_PROVIDED MATERIAL:_
>>>>>
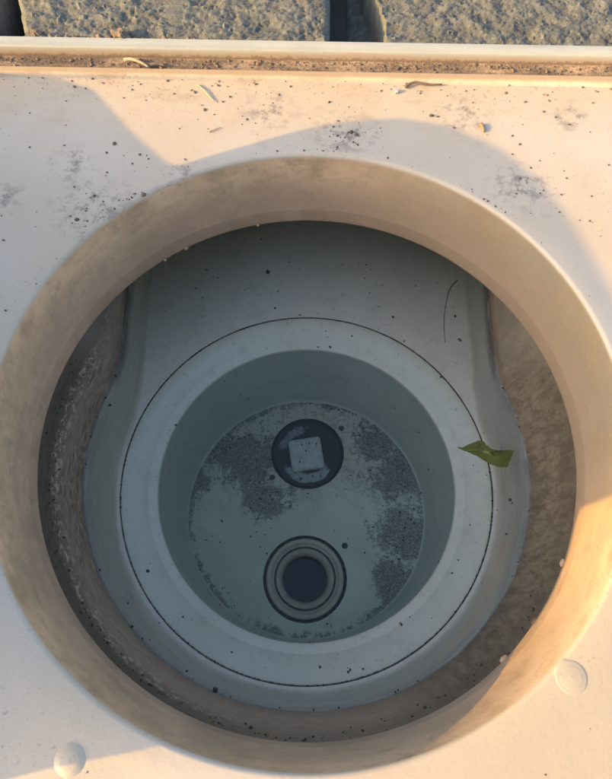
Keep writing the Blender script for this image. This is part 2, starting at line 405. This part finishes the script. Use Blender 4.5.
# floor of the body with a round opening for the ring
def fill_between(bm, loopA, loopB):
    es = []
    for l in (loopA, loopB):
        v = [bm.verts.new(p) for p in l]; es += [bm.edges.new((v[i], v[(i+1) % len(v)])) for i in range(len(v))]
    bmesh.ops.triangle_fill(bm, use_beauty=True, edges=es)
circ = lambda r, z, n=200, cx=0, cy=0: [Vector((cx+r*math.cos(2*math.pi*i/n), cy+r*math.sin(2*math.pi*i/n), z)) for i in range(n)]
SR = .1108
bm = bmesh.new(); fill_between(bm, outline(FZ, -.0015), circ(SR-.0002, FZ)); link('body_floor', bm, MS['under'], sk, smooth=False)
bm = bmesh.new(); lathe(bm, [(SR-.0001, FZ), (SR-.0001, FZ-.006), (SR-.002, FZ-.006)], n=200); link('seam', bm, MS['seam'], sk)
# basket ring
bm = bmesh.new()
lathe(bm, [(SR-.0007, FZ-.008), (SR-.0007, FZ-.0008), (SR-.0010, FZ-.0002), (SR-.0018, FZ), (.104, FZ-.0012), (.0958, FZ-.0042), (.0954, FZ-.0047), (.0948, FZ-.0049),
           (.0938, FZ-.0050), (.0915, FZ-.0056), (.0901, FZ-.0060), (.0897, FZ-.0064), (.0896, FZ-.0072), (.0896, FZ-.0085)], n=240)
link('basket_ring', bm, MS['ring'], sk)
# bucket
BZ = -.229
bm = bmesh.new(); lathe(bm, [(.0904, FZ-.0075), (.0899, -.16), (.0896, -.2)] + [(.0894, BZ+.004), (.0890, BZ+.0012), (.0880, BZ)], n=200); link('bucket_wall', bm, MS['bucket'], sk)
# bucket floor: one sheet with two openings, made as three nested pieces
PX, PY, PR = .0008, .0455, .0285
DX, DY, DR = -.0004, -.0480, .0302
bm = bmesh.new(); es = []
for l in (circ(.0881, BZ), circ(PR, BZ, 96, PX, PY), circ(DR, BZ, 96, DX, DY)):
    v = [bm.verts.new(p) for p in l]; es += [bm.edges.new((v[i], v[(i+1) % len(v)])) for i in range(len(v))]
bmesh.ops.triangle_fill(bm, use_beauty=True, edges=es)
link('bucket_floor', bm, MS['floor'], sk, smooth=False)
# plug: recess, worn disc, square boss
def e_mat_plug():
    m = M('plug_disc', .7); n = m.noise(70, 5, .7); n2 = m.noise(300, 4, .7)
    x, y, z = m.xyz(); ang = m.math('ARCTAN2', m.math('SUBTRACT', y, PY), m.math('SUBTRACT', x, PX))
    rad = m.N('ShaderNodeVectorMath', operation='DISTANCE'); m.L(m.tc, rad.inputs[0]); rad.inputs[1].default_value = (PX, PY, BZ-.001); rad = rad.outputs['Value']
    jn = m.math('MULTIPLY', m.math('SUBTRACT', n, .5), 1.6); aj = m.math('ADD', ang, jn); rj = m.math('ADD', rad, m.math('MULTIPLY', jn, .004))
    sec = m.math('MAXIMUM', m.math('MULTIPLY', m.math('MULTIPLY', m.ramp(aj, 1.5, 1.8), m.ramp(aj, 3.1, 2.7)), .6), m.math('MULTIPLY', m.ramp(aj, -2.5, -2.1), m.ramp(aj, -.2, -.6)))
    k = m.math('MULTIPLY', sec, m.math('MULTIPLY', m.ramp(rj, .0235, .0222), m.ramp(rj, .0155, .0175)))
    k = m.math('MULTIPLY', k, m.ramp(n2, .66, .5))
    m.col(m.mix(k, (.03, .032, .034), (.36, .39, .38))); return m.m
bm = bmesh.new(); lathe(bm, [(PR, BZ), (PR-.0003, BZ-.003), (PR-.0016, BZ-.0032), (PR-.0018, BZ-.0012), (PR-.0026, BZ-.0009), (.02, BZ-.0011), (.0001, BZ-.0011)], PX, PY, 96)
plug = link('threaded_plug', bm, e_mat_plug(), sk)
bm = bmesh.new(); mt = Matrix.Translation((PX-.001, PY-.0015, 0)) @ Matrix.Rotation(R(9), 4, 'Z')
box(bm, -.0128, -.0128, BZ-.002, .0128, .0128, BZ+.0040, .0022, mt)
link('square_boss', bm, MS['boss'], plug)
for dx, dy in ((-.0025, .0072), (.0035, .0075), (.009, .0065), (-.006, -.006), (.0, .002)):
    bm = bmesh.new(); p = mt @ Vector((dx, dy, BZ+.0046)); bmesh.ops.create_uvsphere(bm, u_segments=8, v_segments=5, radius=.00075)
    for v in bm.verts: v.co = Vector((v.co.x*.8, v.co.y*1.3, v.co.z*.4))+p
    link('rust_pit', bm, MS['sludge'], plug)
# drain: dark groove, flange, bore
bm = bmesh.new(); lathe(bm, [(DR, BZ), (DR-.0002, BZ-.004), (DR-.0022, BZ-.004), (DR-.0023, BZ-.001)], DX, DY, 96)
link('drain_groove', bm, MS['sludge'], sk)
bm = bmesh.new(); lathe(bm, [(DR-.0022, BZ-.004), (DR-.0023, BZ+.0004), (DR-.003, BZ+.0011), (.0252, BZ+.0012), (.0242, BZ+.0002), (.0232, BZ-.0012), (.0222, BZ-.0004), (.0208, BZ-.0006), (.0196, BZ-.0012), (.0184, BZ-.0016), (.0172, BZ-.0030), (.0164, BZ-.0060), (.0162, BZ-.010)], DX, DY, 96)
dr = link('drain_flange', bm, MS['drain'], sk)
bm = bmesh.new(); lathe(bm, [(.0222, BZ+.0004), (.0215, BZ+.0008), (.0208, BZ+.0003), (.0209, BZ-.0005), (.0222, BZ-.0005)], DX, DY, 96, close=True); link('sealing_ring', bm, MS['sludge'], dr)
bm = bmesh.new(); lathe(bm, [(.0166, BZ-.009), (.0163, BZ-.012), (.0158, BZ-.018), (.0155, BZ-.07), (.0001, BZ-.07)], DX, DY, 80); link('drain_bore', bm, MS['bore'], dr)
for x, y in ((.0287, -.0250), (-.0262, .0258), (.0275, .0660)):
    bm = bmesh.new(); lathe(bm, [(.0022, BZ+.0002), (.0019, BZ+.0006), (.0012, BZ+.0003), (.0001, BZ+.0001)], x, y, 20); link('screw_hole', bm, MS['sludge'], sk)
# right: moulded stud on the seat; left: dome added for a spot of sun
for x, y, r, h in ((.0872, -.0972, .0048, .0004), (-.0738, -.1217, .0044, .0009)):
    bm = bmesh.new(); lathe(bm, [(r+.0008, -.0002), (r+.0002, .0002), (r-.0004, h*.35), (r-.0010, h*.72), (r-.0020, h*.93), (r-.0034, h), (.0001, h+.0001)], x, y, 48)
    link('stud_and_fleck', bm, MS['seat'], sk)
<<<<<
_PROBLEM DETAILS:_
Without the pictures, repeat the listing above exactly.

_IN RESPONSE:_
Keep writing the Blender script for this image. This is part 2, starting at line 405. This part finishes the script. Use Blender 4.5.
# floor of the body with a round opening for the ring
def fill_between(bm, loopA, loopB):
    es = []
    for l in (loopA, loopB):
        v = [bm.verts.new(p) for p in l]; es += [bm.edges.new((v[i], v[(i+1) % len(v)])) for i in range(len(v))]
    bmesh.ops.triangle_fill(bm, use_beauty=True, edges=es)
circ = lambda r, z, n=200, cx=0, cy=0: [Vector((cx+r*math.cos(2*math.pi*i/n), cy+r*math.sin(2*math.pi*i/n), z)) for i in range(n)]
SR = .1108
bm = bmesh.new(); fill_between(bm, outline(FZ, -.0015), circ(SR-.0002, FZ)); link('body_floor', bm, MS['under'], sk, smooth=False)
bm = bmesh.new(); lathe(bm, [(SR-.0001, FZ), (SR-.0001, FZ-.006), (SR-.002, FZ-.006)], n=200); link('seam', bm, MS['seam'], sk)
# basket ring
bm = bmesh.new()
lathe(bm, [(SR-.0007, FZ-.008), (SR-.0007, FZ-.0008), (SR-.0010, FZ-.0002), (SR-.0018, FZ), (.104, FZ-.0012), (.0958, FZ-.0042), (.0954, FZ-.0047), (.0948, FZ-.0049),
           (.0938, FZ-.0050), (.0915, FZ-.0056), (.0901, FZ-.0060), (.0897, FZ-.0064), (.0896, FZ-.0072), (.0896, FZ-.0085)], n=240)
link('basket_ring', bm, MS['ring'], sk)
# bucket
BZ = -.229
bm = bmesh.new(); lathe(bm, [(.0904, FZ-.0075), (.0899, -.16), (.0896, -.2)] + [(.0894, BZ+.004), (.0890, BZ+.0012), (.0880, BZ)], n=200); link('bucket_wall', bm, MS['bucket'], sk)
# bucket floor: one sheet with two openings, made as three nested pieces
PX, PY, PR = .0008, .0455, .0285
DX, DY, DR = -.0004, -.0480, .0302
bm = bmesh.new(); es = []
for l in (circ(.0881, BZ), circ(PR, BZ, 96, PX, PY), circ(DR, BZ, 96, DX, DY)):
    v = [bm.verts.new(p) for p in l]; es += [bm.edges.new((v[i], v[(i+1) % len(v)])) for i in range(len(v))]
bmesh.ops.triangle_fill(bm, use_beauty=True, edges=es)
link('bucket_floor', bm, MS['floor'], sk, smooth=False)
# plug: recess, worn disc, square boss
def e_mat_plug():
    m = M('plug_disc', .7); n = m.noise(70, 5, .7); n2 = m.noise(300, 4, .7)
    x, y, z = m.xyz(); ang = m.math('ARCTAN2', m.math('SUBTRACT', y, PY), m.math('SUBTRACT', x, PX))
    rad = m.N('ShaderNodeVectorMath', operation='DISTANCE'); m.L(m.tc, rad.inputs[0]); rad.inputs[1].default_value = (PX, PY, BZ-.001); rad = rad.outputs['Value']
    jn = m.math('MULTIPLY', m.math('SUBTRACT', n, .5), 1.6); aj = m.math('ADD', ang, jn); rj = m.math('ADD', rad, m.math('MULTIPLY', jn, .004))
    sec = m.math('MAXIMUM', m.math('MULTIPLY', m.math('MULTIPLY', m.ramp(aj, 1.5, 1.8), m.ramp(aj, 3.1, 2.7)), .6), m.math('MULTIPLY', m.ramp(aj, -2.5, -2.1), m.ramp(aj, -.2, -.6)))
    k = m.math('MULTIPLY', sec, m.math('MULTIPLY', m.ramp(rj, .0235, .0222), m.ramp(rj, .0155, .0175)))
    k = m.math('MULTIPLY', k, m.ramp(n2, .66, .5))
    m.col(m.mix(k, (.03, .032, .034), (.36, .39, .38))); return m.m
bm = bmesh.new(); lathe(bm, [(PR, BZ), (PR-.0003, BZ-.003), (PR-.0016, BZ-.0032), (PR-.0018, BZ-.0012), (PR-.0026, BZ-.0009), (.02, BZ-.0011), (.0001, BZ-.0011)], PX, PY, 96)
plug = link('threaded_plug', bm, e_mat_plug(), sk)
bm = bmesh.new(); mt = Matrix.Translation((PX-.001, PY-.0015, 0)) @ Matrix.Rotation(R(9), 4, 'Z')
box(bm, -.0128, -.0128, BZ-.002, .0128, .0128, BZ+.0040, .0022, mt)
link('square_boss', bm, MS['boss'], plug)
for dx, dy in ((-.0025, .0072), (.0035, .0075), (.009, .0065), (-.006, -.006), (.0, .002)):
    bm = bmesh.new(); p = mt @ Vector((dx, dy, BZ+.0046)); bmesh.ops.create_uvsphere(bm, u_segments=8, v_segments=5, radius=.00075)
    for v in bm.verts: v.co = Vector((v.co.x*.8, v.co.y*1.3, v.co.z*.4))+p
    link('rust_pit', bm, MS['sludge'], plug)
# drain: dark groove, flange, bore
bm = bmesh.new(); lathe(bm, [(DR, BZ), (DR-.0002, BZ-.004), (DR-.0022, BZ-.004), (DR-.0023, BZ-.001)], DX, DY, 96)
link('drain_groove', bm, MS['sludge'], sk)
bm = bmesh.new(); lathe(bm, [(DR-.0022, BZ-.004), (DR-.0023, BZ+.0004), (DR-.003, BZ+.0011), (.0252, BZ+.0012), (.0242, BZ+.0002), (.0232, BZ-.0012), (.0222, BZ-.0004), (.0208, BZ-.0006), (.0196, BZ-.0012), (.0184, BZ-.0016), (.0172, BZ-.0030), (.0164, BZ-.0060), (.0162, BZ-.010)], DX, DY, 96)
dr = link('drain_flange', bm, MS['drain'], sk)
bm = bmesh.new(); lathe(bm, [(.0222, BZ+.0004), (.0215, BZ+.0008), (.0208, BZ+.0003), (.0209, BZ-.0005), (.0222, BZ-.0005)], DX, DY, 96, close=True); link('sealing_ring', bm, MS['sludge'], dr)
bm = bmesh.new(); lathe(bm, [(.0166, BZ-.009), (.0163, BZ-.012), (.0158, BZ-.018), (.0155, BZ-.07), (.0001, BZ-.07)], DX, DY, 80); link('drain_bore', bm, MS['bore'], dr)
for x, y in ((.0287, -.0250), (-.0262, .0258), (.0275, .0660)):
    bm = bmesh.new(); lathe(bm, [(.0022, BZ+.0002), (.0019, BZ+.0006), (.0012, BZ+.0003), (.0001, BZ+.0001)], x, y, 20); link('screw_hole', bm, MS['sludge'], sk)
# right: moulded stud on the seat; left: dome added for a spot of sun
for x, y, r, h in ((.0872, -.0972, .0048, .0004), (-.0738, -.1217, .0044, .0009)):
    bm = bmesh.new(); lathe(bm, [(r+.0008, -.0002), (r+.0002, .0002), (r-.0004, h*.35), (r-.0010, h*.72), (r-.0020, h*.93), (r-.0034, h), (.0001, h+.0001)], x, y, 48)
    link('stud_and_fleck', bm, MS['seat'], sk)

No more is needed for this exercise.